**AIM OF THE TASK:**
Give back an exact copy of the lines from the start of the material through the line bearing "a = A0+rad(65);". Include both ends and nothing else.

**A block of data:**
begin
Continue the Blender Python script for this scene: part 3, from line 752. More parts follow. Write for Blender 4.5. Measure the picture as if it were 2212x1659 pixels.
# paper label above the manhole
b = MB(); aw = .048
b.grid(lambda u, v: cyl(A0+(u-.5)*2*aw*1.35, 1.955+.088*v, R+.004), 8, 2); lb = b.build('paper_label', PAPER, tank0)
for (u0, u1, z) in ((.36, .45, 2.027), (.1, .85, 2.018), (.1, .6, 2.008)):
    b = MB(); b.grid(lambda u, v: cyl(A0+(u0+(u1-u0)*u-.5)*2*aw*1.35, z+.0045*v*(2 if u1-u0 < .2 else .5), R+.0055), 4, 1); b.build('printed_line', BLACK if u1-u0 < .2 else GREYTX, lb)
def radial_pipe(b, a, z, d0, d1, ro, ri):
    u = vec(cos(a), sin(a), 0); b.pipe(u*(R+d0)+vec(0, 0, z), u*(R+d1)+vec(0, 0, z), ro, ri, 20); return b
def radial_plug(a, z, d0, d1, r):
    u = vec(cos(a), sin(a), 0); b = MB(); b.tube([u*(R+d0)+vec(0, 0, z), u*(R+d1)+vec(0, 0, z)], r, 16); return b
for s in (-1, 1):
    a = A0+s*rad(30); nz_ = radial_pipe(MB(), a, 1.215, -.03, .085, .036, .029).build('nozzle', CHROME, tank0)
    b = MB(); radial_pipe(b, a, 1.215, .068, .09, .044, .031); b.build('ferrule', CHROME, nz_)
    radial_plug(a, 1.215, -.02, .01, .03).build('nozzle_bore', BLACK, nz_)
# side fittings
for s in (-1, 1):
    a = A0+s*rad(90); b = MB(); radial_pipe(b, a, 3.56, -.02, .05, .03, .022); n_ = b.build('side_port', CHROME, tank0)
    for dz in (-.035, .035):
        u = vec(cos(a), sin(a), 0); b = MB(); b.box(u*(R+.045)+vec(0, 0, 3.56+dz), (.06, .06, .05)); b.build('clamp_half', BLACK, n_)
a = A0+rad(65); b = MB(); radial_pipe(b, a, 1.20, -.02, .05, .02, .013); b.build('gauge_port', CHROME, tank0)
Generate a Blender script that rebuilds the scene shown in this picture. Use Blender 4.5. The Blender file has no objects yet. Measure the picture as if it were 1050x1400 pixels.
end
**RESULT OF THIS TASK:**
Continue the Blender Python script for this scene: part 3, from line 752. More parts follow. Write for Blender 4.5. Measure the picture as if it were 2212x1659 pixels.
# paper label above the manhole
b = MB(); aw = .048
b.grid(lambda u, v: cyl(A0+(u-.5)*2*aw*1.35, 1.955+.088*v, R+.004), 8, 2); lb = b.build('paper_label', PAPER, tank0)
for (u0, u1, z) in ((.36, .45, 2.027), (.1, .85, 2.018), (.1, .6, 2.008)):
    b = MB(); b.grid(lambda u, v: cyl(A0+(u0+(u1-u0)*u-.5)*2*aw*1.35, z+.0045*v*(2 if u1-u0 < .2 else .5), R+.0055), 4, 1); b.build('printed_line', BLACK if u1-u0 < .2 else GREYTX, lb)
def radial_pipe(b, a, z, d0, d1, ro, ri):
    u = vec(cos(a), sin(a), 0); b.pipe(u*(R+d0)+vec(0, 0, z), u*(R+d1)+vec(0, 0, z), ro, ri, 20); return b
def radial_plug(a, z, d0, d1, r):
    u = vec(cos(a), sin(a), 0); b = MB(); b.tube([u*(R+d0)+vec(0, 0, z), u*(R+d1)+vec(0, 0, z)], r, 16); return b
for s in (-1, 1):
    a = A0+s*rad(30); nz_ = radial_pipe(MB(), a, 1.215, -.03, .085, .036, .029).build('nozzle', CHROME, tank0)
    b = MB(); radial_pipe(b, a, 1.215, .068, .09, .044, .031); b.build('ferrule', CHROME, nz_)
    radial_plug(a, 1.215, -.02, .01, .03).build('nozzle_bore', BLACK, nz_)
# side fittings
for s in (-1, 1):
    a = A0+s*rad(90); b = MB(); radial_pipe(b, a, 3.56, -.02, .05, .03, .022); n_ = b.build('side_port', CHROME, tank0)
    for dz in (-.035, .035):
        u = vec(cos(a), sin(a), 0); b = MB(); b.box(u*(R+.045)+vec(0, 0, 3.56+dz), (.06, .06, .05)); b.build('clamp_half', BLACK, n_)
a = A0+rad(65); b = MB(); radial_pipe(b, a, 1.20, -.02, .05, .02, .013); b.build('gauge_port', CHROME, tank0)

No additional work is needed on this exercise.